Watch the Video (Requires Windows Media Player, or watch the YouTube version.)
So pretty much on a lark, a guy named Yossarian Seattle sat down and whipped up something that could change the world.
"It started off with me wanting to have a go at building a heads-up display for a bit of fun," he says to me via IM. "That coupled with the fact that I'm doing some real life work with translation at the moment brought about the idea." Relatively new to Second Life, Yossarian first did some digging to see if someone else had used SL's XML capabilities to create a translator, and not finding any*, he began creating one of his own.
"Given that the number of non-English speakers is increasing all the time [in SL], I figured it would be a handy tool to have," he continues. (Indeed, nearly 40% of Second Life residents are now from outside the US)
Still in Beta, Yossarian's translator operates through a HUD that attaches to your display, allowing you to quickly switch between 10 languages. During an impromptu trial run yesterday, I happened to spot SL visionary Gwyneth Llewelyn in-world, and knowing she was in Portugal, I called her over to an oceanside, and started chatting in her native tongue.
A video of our conversation is here-- view as a Windows Media file for best quality, or via YouTube here. As you'll see, simple sentences come across more or less coherently, while the translation starts running off the rails, the more complex they become. What's striking is how quickly each of our sentences is translated, coming and going, processed in less than a second.
"I'm using the httprequest [script] capabilities of SL to call out to external translation services via my own website," Yossarian tells me. "[It's] pretty fast (about 0.1 seconds) thus the translator speed."
He sends the data out to his website, where it's run through several on-queue translation services like Babelfish, then returns to the world in less than a breath.

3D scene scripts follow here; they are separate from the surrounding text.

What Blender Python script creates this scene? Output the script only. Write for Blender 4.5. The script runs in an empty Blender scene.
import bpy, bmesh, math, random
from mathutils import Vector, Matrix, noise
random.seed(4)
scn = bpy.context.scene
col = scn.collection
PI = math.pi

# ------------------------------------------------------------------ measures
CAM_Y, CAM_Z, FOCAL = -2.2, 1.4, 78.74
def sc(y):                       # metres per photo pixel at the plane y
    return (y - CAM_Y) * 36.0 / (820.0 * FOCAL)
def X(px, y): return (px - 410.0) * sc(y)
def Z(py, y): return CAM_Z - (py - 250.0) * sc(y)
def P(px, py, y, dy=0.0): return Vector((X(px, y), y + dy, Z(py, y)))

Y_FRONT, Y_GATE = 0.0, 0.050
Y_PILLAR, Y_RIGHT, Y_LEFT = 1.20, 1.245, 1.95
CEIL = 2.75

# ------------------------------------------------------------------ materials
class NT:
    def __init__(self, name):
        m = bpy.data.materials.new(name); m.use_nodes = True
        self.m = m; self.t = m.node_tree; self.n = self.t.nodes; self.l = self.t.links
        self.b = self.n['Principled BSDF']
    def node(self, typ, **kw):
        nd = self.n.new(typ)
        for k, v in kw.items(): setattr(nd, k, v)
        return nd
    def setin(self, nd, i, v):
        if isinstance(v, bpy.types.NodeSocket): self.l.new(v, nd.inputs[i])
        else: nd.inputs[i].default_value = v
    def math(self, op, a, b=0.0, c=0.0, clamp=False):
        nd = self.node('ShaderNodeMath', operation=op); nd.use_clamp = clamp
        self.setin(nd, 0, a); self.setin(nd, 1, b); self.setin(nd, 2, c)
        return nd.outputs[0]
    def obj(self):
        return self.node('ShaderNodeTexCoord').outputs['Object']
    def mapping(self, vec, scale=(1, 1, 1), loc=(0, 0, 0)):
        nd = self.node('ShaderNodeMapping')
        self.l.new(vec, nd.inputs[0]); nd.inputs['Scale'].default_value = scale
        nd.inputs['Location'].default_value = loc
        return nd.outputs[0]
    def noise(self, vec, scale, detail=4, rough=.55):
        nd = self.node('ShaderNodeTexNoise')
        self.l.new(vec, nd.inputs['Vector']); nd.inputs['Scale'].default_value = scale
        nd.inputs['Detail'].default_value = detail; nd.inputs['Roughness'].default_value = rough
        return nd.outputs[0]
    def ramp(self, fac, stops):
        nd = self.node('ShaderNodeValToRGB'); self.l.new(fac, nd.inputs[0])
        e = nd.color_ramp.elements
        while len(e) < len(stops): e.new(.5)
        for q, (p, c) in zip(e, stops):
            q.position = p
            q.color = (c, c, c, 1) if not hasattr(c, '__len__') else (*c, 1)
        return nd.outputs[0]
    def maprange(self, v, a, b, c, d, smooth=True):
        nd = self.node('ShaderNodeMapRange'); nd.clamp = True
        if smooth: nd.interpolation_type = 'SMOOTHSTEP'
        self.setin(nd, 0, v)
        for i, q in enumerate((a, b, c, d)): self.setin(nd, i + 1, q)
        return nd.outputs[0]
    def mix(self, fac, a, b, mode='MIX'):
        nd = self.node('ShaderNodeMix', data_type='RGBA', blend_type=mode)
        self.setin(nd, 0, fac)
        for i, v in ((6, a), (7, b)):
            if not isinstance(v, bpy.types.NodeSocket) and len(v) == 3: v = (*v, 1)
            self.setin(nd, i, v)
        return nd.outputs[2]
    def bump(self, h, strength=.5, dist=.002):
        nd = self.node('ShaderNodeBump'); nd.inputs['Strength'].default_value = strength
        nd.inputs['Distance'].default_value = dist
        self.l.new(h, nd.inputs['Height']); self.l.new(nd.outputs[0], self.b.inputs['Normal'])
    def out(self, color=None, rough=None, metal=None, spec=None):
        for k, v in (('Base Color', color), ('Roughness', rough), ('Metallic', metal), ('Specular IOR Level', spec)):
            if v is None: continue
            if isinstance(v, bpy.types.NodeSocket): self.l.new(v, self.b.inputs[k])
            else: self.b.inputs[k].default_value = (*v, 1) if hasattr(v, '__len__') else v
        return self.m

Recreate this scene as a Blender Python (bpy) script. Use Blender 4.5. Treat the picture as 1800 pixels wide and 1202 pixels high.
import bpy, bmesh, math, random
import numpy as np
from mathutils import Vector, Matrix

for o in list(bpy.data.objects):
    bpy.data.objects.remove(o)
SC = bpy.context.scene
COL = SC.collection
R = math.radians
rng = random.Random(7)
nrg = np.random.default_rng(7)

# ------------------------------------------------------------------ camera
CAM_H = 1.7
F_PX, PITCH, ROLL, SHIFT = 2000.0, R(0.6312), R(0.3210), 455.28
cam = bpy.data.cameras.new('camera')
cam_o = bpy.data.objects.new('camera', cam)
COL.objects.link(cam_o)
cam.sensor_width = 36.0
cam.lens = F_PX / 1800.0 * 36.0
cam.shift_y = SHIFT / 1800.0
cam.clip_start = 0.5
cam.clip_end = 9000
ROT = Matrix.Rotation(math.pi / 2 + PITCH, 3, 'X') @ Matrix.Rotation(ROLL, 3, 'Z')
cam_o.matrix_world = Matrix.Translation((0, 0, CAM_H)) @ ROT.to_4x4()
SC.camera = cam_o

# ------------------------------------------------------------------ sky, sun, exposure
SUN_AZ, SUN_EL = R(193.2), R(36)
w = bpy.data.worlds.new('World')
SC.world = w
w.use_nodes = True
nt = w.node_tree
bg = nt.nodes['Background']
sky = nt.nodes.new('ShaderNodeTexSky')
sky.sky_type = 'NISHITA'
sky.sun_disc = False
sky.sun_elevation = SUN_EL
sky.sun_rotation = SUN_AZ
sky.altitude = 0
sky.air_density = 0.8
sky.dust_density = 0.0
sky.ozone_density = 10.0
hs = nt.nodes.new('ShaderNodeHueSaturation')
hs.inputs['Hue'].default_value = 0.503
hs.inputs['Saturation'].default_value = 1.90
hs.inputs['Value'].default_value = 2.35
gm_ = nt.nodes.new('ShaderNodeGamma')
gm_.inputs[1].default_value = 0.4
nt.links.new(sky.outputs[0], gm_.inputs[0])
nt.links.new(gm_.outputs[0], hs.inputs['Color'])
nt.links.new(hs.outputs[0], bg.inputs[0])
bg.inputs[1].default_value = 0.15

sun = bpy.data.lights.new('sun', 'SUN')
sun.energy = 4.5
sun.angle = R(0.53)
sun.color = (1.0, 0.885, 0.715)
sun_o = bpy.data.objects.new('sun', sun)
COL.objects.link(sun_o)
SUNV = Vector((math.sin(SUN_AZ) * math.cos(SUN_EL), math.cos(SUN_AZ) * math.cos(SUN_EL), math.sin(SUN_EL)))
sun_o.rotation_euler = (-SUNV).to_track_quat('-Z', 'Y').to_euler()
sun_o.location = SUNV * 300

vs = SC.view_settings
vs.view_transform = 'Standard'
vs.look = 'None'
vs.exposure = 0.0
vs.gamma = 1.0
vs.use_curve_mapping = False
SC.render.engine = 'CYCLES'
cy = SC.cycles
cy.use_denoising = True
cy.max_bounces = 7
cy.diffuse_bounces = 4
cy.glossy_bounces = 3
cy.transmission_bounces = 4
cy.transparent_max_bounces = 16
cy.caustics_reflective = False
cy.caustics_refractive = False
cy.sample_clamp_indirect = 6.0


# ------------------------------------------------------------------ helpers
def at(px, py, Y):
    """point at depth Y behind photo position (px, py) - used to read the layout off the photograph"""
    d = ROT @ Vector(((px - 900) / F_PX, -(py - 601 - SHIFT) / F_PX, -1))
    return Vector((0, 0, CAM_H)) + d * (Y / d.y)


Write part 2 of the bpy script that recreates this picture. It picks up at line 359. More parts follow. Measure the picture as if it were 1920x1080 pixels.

And just like that, untold vistas of possibility emerge. Because if interacting as avatars is more emotionally engaging to us than watching video or reading words on a screen (and that seems to be the case), and if doing so with people from different countries around the world improves our attitudes toward them (and that too, seems to be true), what happens when yet another international barrier to direct communication is broken down?